They deployed a statistical corr. engine but they roll software too fast to let it catch up.. They roll SW really often - sometimes multiple times a day, for specific subfeatures. "There's no steady state behavior" - because workload fluctuates so much. They do "big" rolls at night, to minimize impact (see below: some kinds of rollouts have an unavoidable large performance hit while caches re-warm with new data, etc.) Product they were using wasn't fine-grained enough to focus on subsystems, but not coarse-grained enough to hit "high level business metrics" at high scale (e2e user latency, order rate - turns out order rate is the most predictable metric!! Even during large spikes, the ordering rate stays predictable.)
They have statistical models for the order rate, and deviations from these can by themselves trigger (within 30secs) a trouble ticket. Law of large numbers at work: some of their other sites aren't big enough to have as reliable models.

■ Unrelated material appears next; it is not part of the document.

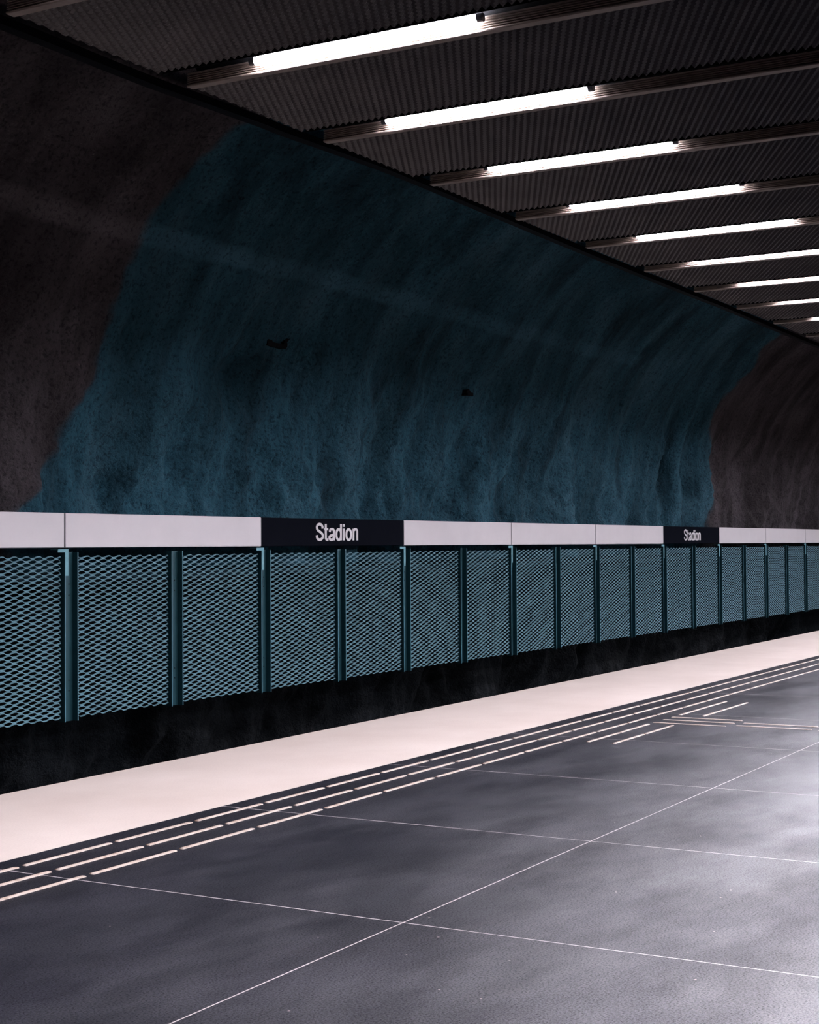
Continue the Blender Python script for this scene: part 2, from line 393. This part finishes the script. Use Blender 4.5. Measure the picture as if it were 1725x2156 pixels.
def make_post(bracket):
    root = empty('fence_post', (0, 0, 0))
    H_ = Z_PT - Z_PB
    pr = [(0, 0), (.010, 0), (.062, .050), (.075, .062), (.182, .062), (.184, 0), (.194, 0), (.194, .074), (.0, .074)]
    mb = MB(); mb.extrude(pr, 0, H_, 'z'); mb.build('post_channel', M['teal_post'], root)
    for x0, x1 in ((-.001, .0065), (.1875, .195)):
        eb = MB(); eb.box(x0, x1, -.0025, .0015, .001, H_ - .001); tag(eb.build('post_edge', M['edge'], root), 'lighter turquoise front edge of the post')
    for z in (.30, .405, 1.25, 1.36):
        s_ = MB(); s_.cyl((.128, z), .008, .054, .0625, 'y', 10)
        s_.build('screw', M['screw'], root)
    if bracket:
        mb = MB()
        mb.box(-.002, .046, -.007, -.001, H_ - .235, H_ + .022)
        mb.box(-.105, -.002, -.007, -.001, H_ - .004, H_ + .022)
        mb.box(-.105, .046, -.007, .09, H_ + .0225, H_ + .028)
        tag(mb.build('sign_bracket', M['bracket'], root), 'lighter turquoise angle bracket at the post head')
    return root
pa, pb = make_post(True), make_post(False); ua = ub = False
for k in range(-1, 22):
    X = P_X + k * P_D
    if k % 2 == 0: o = copy_tree(pa) if ua else pa; ua = True
    else: o = copy_tree(pb) if ub else pb; ub = True
    o.location = (X, fence_y(X), Z_PB + fence_dz(X)); o.rotation_euler = F_ROT
    tag(o, 'teal fence post %s' % pwhere(k), 'fence post', 'fence posts along the track')
# carrying rails of the fence, behind the panels
for zz, nm in ((1.225, 'upper'),):
    X0, X1 = P_X - 3.6, P_X + 22 * P_D; mb = MB(); mb.box(0, X1 - X0, 0, .05, 0, .065)
    o = mb.build('fence_rail', M['rail_paint']); o.location = (X0, fence_y(X0) + .078, zz + fence_dz(X0)); o.rotation_euler = F_ROT
    tag(o, 'dark teal steel rail running behind the teal mesh screens', 'rail')

# ------------------------------------------------------------------ sign band with the station name
def ribbon(mb, pts, wx, wz, y0, y1, closed=False):
    """stroke along pts (x,z) with width wx for upright and wz for level runs"""
    n = len(pts); Ls = []; Rs = []
    for i in range(n):
        a = pts[(i - 1) % n] if (closed or i > 0) else pts[i]; b_ = pts[(i + 1) % n] if (closed or i < n - 1) else pts[i]
        tx, tz = b_[0] - a[0], b_[1] - a[1]; l = math.hypot(tx, tz) or 1; nx_, nz__ = -tz / l, tx / l
        Ls.append((pts[i][0] + nx_ * wx / 2, pts[i][1] + nz__ * wz / 2)); Rs.append((pts[i][0] - nx_ * wx / 2, pts[i][1] - nz__ * wz / 2))
    m_ = n if closed else n - 1; base = len(mb.v)
    for (a, b_) in zip(Ls, Rs):
        mb.v += [(a[0], y0, a[1]), (b_[0], y0, b_[1]), (b_[0], y1, b_[1]), (a[0], y1, a[1])]
    for i in range(m_):
        o, p = base + 4 * i, base + 4 * ((i + 1) % n)
        for q in range(4): mb.f.append((o + q, o + (q + 1) % 4, p + (q + 1) % 4, p + q))
    if not closed:
        mb.f.append((base, base + 3, base + 2, base + 1)); e = base + 4 * (n - 1); mb.f.append((e, e + 1, e + 2, e + 3))
def smooth_path(P, n=8):
    return [(v.x, v.y) for v in catmull(P, n)]
def conv(p): return ((p[0] - 290) / 1105 * 1.012, (703 - p[1]) / 451 * .219)
WX, WZ = .0455, .0330
def letters():
    out = []
    def st(name, parts):
        mb = MB()
        for i, (kind, pts) in enumerate(parts):
            y0 = -.004 - .0002 * i
            if kind == 'curve': ribbon(mb, smooth_path([conv(p) for p in pts]), WX, WZ, y0, -.0005)
            elif kind == 'line': ribbon(mb, [conv(p) for p in pts], WX, WZ, y0, -.0005)
            elif kind == 'bar':
                x0, x1, ya, yb = pts; a = conv((x0, yb)); b_ = conv((x1, ya)); mb.box(a[0], b_[0], y0, -.0005, a[1], b_[1])
            elif kind == 'oval':
                cx, cy, rx, ry = pts; q = []
                for i_ in range(36):
                    a = 2 * math.pi * i_ / 36; ca_, sa_ = math.cos(a), math.sin(a); e = 2 / 2.25
                    q.append(conv((cx + rx * math.copysign(abs(ca_) ** e, ca_), cy + ry * math.copysign(abs(sa_) ** e, sa_))))
                ribbon(mb, q, WX, WZ, y0, -.0005, True)
        out.append((name, mb))
    st('letter', [('curve', [(463, 397), (458, 345), (430, 300), (390, 285), (348, 300), (322, 345), (324, 400), (352, 448), (400, 484), (448, 530), (468, 585), (458, 638), (428, 672), (392, 683), (350, 670), (324, 630), (317, 568)])])
    st('letter', [('bar', (519, 568, 276, 610)), ('bar', (497, 605, 385, 440)), ('curve', [(543.5, 600), (544, 645), (556, 672), (580, 683), (606, 680)])])
    st('letter', [('curve', [(647, 485), (653, 435), (675, 413), (704, 408), (734, 418), (750, 450), (753, 500)]), ('bar', (728, 776, 490, 703)), ('curve', [(753, 540), (725, 562), (680, 575), (646, 598), (637, 632), (650, 672), (684, 684), (725, 670), (753, 620)])])
    st('letter', [('oval', (877, 549, 60, 136)), ('bar', (913, 962, 272, 703))])
    st('letter', [('bar', (985, 1035, 390, 703)), ('bar', (985, 1035, 272, 345))])
    st('letter', [('oval', (1142, 549, 63, 136))])
    st('letter', [('bar', (1243, 1291, 390, 703)), ('curve', [(1267, 500), (1276, 438), (1310, 408), (1342, 410), (1365, 440), (1370.5, 500)]), ('bar', (1346, 1395, 490, 703))])
    return out
ZS0, ZS1 = 1.5560, 1.8980
def make_board(m_, text=False):
    ln = D_SIGN - .022
    root = empty('name_sign' if text else 'sign_board', (0, 0, 0))
    mb = MB(); b_ = .006; h = ZS1 - ZS0
    mb.extrude([(0, b_), (b_, 0), (h - b_, 0), (h, b_)][::1] and [(b_, 0), (0, b_), (0, h - b_), (b_, h), (.07, h), (.07, 0)], .011, .011 + ln, 'x')
    mb.build('board_face', m_, root)
    bk = MB(); bk.box(-.011, .011, .004, .065, .004, h - .004); tag(bk.build('joint_strip', M['seam'], root), 'dark joint at the end of the board')
    if text:
        for nm, lm in letters():
            lm.v = [(v[0] + 1.172, v[1], v[2] + .0685) for v in lm.v]
            lm.build(nm, M['letter'], root)
    return root
bw, bt = make_board(M['sign_white']), make_board(M['sign_black'], True); uw = ut = False
WL = {-1: 'plain white sign board cut by the left edge of the photo', 0: 'long plain white sign board left of the nearer name sign', 2: 'plain white sign board directly right of the nearer name sign', 3: 'middle one of the three white sign boards between the two name signs', 4: 'plain white sign board directly left of the farther name sign',
      9: 'white sign board past the right edge of the photo, the nearer of two', 10: 'white sign board past the right edge of the photo, the farther of two',
      6: 'white sign board directly right of the farther name sign', 7: 'second white sign board right of the farther name sign', 8: 'farthest white sign board, at the right edge of the photo'}
for k in range(-1, 11):
    if k in (1, 5):
        o = copy_tree(bt) if ut else bt; ut = True
        tag(o, 'black station name sign reading Stadion in white, %s' % ('the nearer and larger one' if k == 1 else 'the farther and smaller one'), 'sign', 'black name signs')
    else:
        o = copy_tree(bw) if uw else bw; uw = True
        tag(o, WL[k], 'sign board', 'white boards of the sign band')
    X = X_SIGN + k * D_SIGN
    o.location = (X, fence_y(X) - .012, ZS0 + fence_dz(X)); o.rotation_euler = F_ROT

# ------------------------------------------------------------------ hung ceiling: ribbed rails with lamps, mesh between
def rail_profile():
    # (x,z), face looks to -x; five ribs and a rounded lip
    h = Z_TOP - Z_LIP; pr = [(.075, h), (.0, h)]
    zt = h - .004; n = 5; pitch = (h - .019) / n
    for i in range(n):
        z1 = zt - i * pitch; pr += [(.001, z1), (-.001, z1 - pitch * .10), (-.001, z1 - pitch * .38), (.001, z1 - pitch * .48), (.014, z1 - pitch * .50), (.014, z1 - pitch * .97)]
    pr += [(-.004, .013), (-.006, .006), (-.003, .0), (.055, .0), (.060, .004), (.060, .012), (.016, .016), (.016, h - .008), (.075, h - .008)]
    return pr
Y_FAR = -4.3
TUBE = [(3.800, 5.258), (-1.70, -0.242)]
def make_rail(raised=0.0):
    root = empty('lamp_rail', (0, 0, 0))
    mb = MB(); mb.extrude(rail_profile(), Y_FAR, Y_RAIL, 'y'); mb.build('ribbed_rail', M['rail'], root)
    hd = MB(); hd.extrude([(.072, .084), (-.02, .168), (-.285, .168), (-.285, .0005), (-.281, .0005), (-.281, .162), (-.024, .162), (.070, .0835)], Y_FAR, Y_RAIL - .04, 'y')  # added black cover, shaped to keep tube light off vault and mesh
    tag(hd.build('hood', M['hood'], root), 'black recess above the lamp')
    zc, xc, r = .066 + raised, -.036, .0235
    for a, b_ in TUBE:
        tb = MB(); tb.cyl((xc, zc), r, a, b_, 'y', 20, ends=[(a, r * .55), (a + .012, r * .92), (a + .03, r), (b_ - .03, r), (b_ - .012, r * .92), (b_, r * .55)])
        tag(tb.build('fluorescent_tube', M['tube'], root, smooth=True), 'glowing white tube')
        for e0, e1 in ((a - .035, a - .001), (b_ + .001, b_ + .035)):
            cp = MB(); cp.cyl((xc, zc), .0245, e0, e1, 'y', 14)
            cp.build('lamp_holder', M['cap'], root)
    return root
ra, rb = make_rail(), make_rail(.034); u = {0: False, 1: False}
RL = {-1: 'ribbed ceiling rail whose end shows in the top left corner of the photo', 0: 'ribbed ceiling rail with the nearest and largest glowing tube', 5: 'ribbed ceiling rail with its tube tucked up, sixth from the nearest lamp', 7: 'ribbed ceiling rail with its tube tucked up, eighth from the nearest lamp'}
for n in range(-5, 27):
    raised = n in (5, 7)
    src = rb if raised else ra
    o = copy_tree(src) if u[raised] else src; u[raised] = True
    o.location = (X_RAIL + n * D_RAIL, 0, Z_LIP)
    if n < -1: lb = 'ribbed ceiling rail with a glowing tube, out of view behind the top left corner'
    elif n in RL: lb = RL[n]
    elif n < 10: lb = 'ribbed ceiling rail with a glowing tube, %s in the row from the nearest' % nth(n + 1)
    else: lb = 'ribbed ceiling rail with a glowing tube, out of view past the right edge'
    tag(o, lb, 'ceiling lamp', 'ceiling rails with tube lamps')
cm = expanded(D_RAIL - .362, 5.765 + 4.25, .1005, .0500, .0165, -.0125, .0022, .24, 2, plane='xy'); 
# rows stack along +y, depth is z; sheet leans so that it looks closed from the platform
cm.materials.append(M['ceil_mesh'])
for n in range(-5, 26):
    o = bpy.data.objects.new('ceiling_grille', cm); C.objects.link(o)
    o.location = (X_RAIL + n * D_RAIL + .062, -4.25, Z_LIP + .014)
    if n < -1: lb = 'dark expanded metal ceiling panel, out of view behind the top left corner'
    elif n == -1: lb = 'dark expanded metal ceiling panel in the top left, before the nearest whole lamp'
    elif n < 9: lb = 'dark expanded metal ceiling panel behind the %s lamp from the front' % nth(n + 1)
    else: lb = 'dark expanded metal ceiling panel, out of view past the right edge'
    tag(o, lb, 'ceiling panel', 'mesh panels of the hung ceiling')

# ------------------------------------------------------------------ dark duct strip along the vault, small brackets
STR = [(5.0, 5.81), (9.25, 5.804), (11.03, 5.797), (11.84, 5.815), (12.93, 5.838), (13.32, 5.838), (14.67, 5.87), (15.78, 5.882), (18.40, 5.858), (21.14, 5.835), (25.61, 5.832), (27.65, 5.837), (30.50, 5.815), (34.03, 5.803), (44, 5.80), (58, 5.79)]
pts = smooth_path(STR, 6); mb = MB(); prof = [(-.035, -.03), (.035, -.05), (.045, .03), (-.03, .045)]
for x, z in pts:
    for a, b_ in prof: mb.v.append((x, 9.0 + a, z + b_))
for i in range(len(pts) - 1):
    for q in range(4): mb.f.append((4 * i + q, 4 * i + (q + 1) % 4, 4 * i + 4 + (q + 1) % 4, 4 * i + 4 + q))
mb.f += [(0, 1, 2, 3), tuple(4 * (len(pts) - 1) + q for q in (3, 2, 1, 0))]
tag(mb.build('cable_duct', M['dark_metal']), 'long thin black cable duct following the rock vault past the ceiling ends', 'cable duct')
bmb = MB(); bmb.extrude([(-.22, .03), (-.21, -.07), (.17, -.075), (.21, -.04), (.20, .01), (.28, .07), (.24, .09), (.15, .02), (.13, -.025), (-.10, -.02), (-.15, .02), (-.17, .07)], -.03, .12, 'y')
o = bmb.build('wall_bracket', M['dark_metal']); o.location = (15.80, rock_y(15.80, 4.06) - .01, 4.06); tag(o, 'small black bent bracket on the dark teal rock wall', 'bracket')
sb = MB(); sb.extrude([(-.10, .03), (-.02, .05), (.04, .0), (.12, .0), (.12, -.05), (-.06, -.05)], -.05, .12, 'y')
o = sb.build('wall_bracket', M['dark_metal']); o.location = (20.89, rock_y(20.89, 3.84) - .01, 3.84); tag(o, 'tiny black bracket farther along the teal rock wall', 'bracket')

# ------------------------------------------------------------------ world, view
wd = bpy.data.worlds.new('world'); wd.use_nodes = True; wd.node_tree.nodes['Background'].inputs[0].default_value = (.5, .6, .7, 1); wd.node_tree.nodes['Background'].inputs[1].default_value = 0.0
sc.world = wd
sc.view_settings.view_transform = 'Standard'; sc.view_settings.look = 'None'; sc.view_settings.gamma = 1; sc.view_settings.exposure = 2.86
sc.cycles.use_adaptive_sampling = True; sc.cycles.adaptive_threshold = .03
sc.cycles.max_bounces = 4; sc.cycles.diffuse_bounces = 3; sc.cycles.glossy_bounces = 2; sc.cycles.caustics_reflective = False; sc.cycles.caustics_refractive = False; sc.cycles.sample_clamp_indirect = 4
sc.cycles.use_denoising = True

Config problems are their nightmare: I told them the Akamai horror story. One problem is that latent bugs don't show up till after deployment, so they need fast rollback. In some cases, decent online statistical analysis would have prevented the problem. Examples:
"Config changes should be treated like SW changes" - or even more carefully - because it could enable some new code path to be traversed. Or, when a change in one area induces a problem in a downstream system, eg increase the rate at which something sends data; sometime much later, the recipient can't handle a spike and the combination of the spike and the increased rate kills it.

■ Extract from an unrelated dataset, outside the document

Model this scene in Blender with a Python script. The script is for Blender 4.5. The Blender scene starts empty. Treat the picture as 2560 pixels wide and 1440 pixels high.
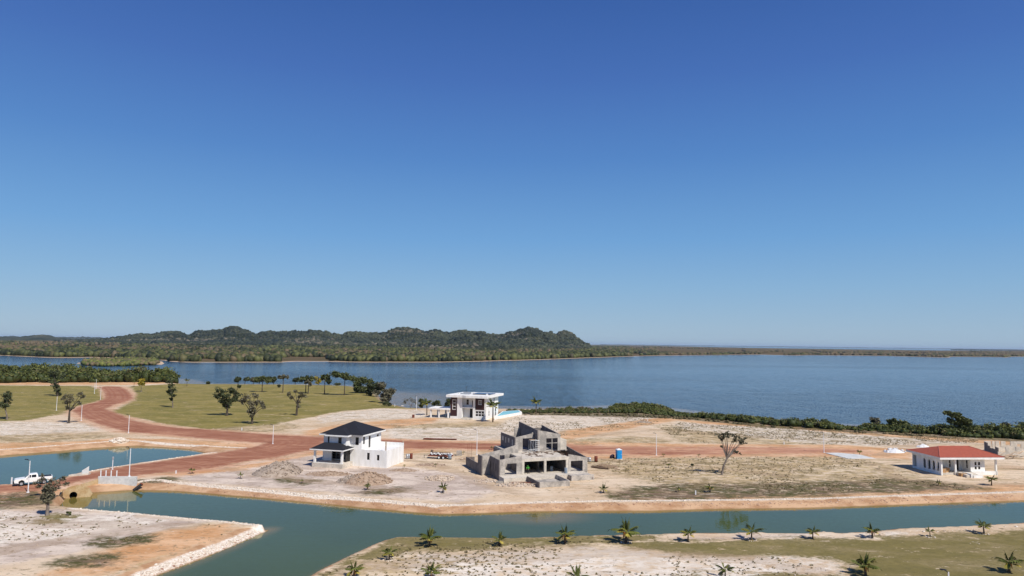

Another category of failures occurs when a single event triggers a really large amount of activity in a short time:
They do databases with front-ended caching (compare to Yahoo, which does dedicated simple stores and separate offline relational-like analysis tools). They rely on the DB to be the "golden" store, but mostly it's for durability. It might be useful to have something that factors out durability. They have a class of data where they have to do interesting read-only queries very often, but very infrequent writes. For example, one- or two-key access. Small subset of read-only SQL (disallow joins, or disallow "interesting" queries, etc)

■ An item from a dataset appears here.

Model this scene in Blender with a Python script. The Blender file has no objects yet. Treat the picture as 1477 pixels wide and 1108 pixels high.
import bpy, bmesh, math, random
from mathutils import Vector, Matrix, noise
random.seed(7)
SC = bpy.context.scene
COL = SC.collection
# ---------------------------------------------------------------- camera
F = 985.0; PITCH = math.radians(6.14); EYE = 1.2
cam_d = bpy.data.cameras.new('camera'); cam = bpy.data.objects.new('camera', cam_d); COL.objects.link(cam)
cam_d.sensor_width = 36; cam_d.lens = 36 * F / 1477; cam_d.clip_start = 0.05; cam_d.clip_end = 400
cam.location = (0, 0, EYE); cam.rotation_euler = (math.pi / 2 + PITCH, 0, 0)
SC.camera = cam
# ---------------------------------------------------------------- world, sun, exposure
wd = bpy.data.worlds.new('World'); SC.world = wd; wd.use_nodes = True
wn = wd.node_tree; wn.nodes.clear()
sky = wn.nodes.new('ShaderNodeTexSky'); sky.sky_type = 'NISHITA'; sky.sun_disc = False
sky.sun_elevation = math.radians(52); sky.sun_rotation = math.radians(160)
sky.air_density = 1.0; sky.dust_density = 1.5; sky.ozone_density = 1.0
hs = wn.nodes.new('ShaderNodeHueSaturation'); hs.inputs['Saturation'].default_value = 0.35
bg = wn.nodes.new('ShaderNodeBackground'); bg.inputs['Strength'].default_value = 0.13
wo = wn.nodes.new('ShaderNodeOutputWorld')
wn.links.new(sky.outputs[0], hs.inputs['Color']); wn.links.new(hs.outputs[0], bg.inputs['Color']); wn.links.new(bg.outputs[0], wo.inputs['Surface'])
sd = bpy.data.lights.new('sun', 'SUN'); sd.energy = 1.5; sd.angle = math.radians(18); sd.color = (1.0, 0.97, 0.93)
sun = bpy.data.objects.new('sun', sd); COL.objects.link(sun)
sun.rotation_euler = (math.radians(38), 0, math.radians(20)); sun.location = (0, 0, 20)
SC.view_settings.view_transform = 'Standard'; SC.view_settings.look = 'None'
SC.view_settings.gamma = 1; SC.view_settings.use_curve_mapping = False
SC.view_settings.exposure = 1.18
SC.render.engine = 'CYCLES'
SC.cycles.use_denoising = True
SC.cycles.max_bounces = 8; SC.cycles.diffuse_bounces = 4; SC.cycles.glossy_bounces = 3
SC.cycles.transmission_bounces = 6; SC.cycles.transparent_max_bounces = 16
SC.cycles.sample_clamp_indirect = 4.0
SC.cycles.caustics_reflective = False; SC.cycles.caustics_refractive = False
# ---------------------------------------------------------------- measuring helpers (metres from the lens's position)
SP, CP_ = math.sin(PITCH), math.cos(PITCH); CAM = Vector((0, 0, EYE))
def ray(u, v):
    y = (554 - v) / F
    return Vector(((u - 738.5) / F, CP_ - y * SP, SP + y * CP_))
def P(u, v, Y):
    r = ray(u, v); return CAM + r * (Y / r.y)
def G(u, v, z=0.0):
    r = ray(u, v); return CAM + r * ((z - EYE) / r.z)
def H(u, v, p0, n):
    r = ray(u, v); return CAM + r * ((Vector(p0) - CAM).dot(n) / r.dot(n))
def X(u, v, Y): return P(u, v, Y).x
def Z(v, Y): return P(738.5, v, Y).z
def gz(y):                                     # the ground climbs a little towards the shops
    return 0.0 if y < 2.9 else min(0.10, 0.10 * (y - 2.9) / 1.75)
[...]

Their catalog changes hundreds of times a second, because it aggregates data from many retailers. (In fact they're spinning off a technology division to be a platform supplier for e-tailers.) Most online queries against the catalog are read-mostly and fairly simple, but it has to handle a pretty high write rate (tho still a lot lower than read rate). Also a lot of the fancy analysis they need to do is offline. We talked about a 2-layer system, where the base layer (simple queries, fast performance and recovery, etc) is used online, and a higher layer (which uses the lower layer as access methods) handles offline analysis tasks.
They're interested in DStore - their catalog server already uses Berkeley DB! - and would be interested in having an intern to work on this.
Also interested in applying Pinpoint; they do collect a lot of stats now, and are deploying multicast for connecting them which makes the incremental cost very low, but the collection hooks are ad-hoc. Also they don't do online monitoring of it now; instead, when somethign's wrong they start doing ad-hoc inspections/analyses of the data to localize the problem. Pinpoint could easily automate this.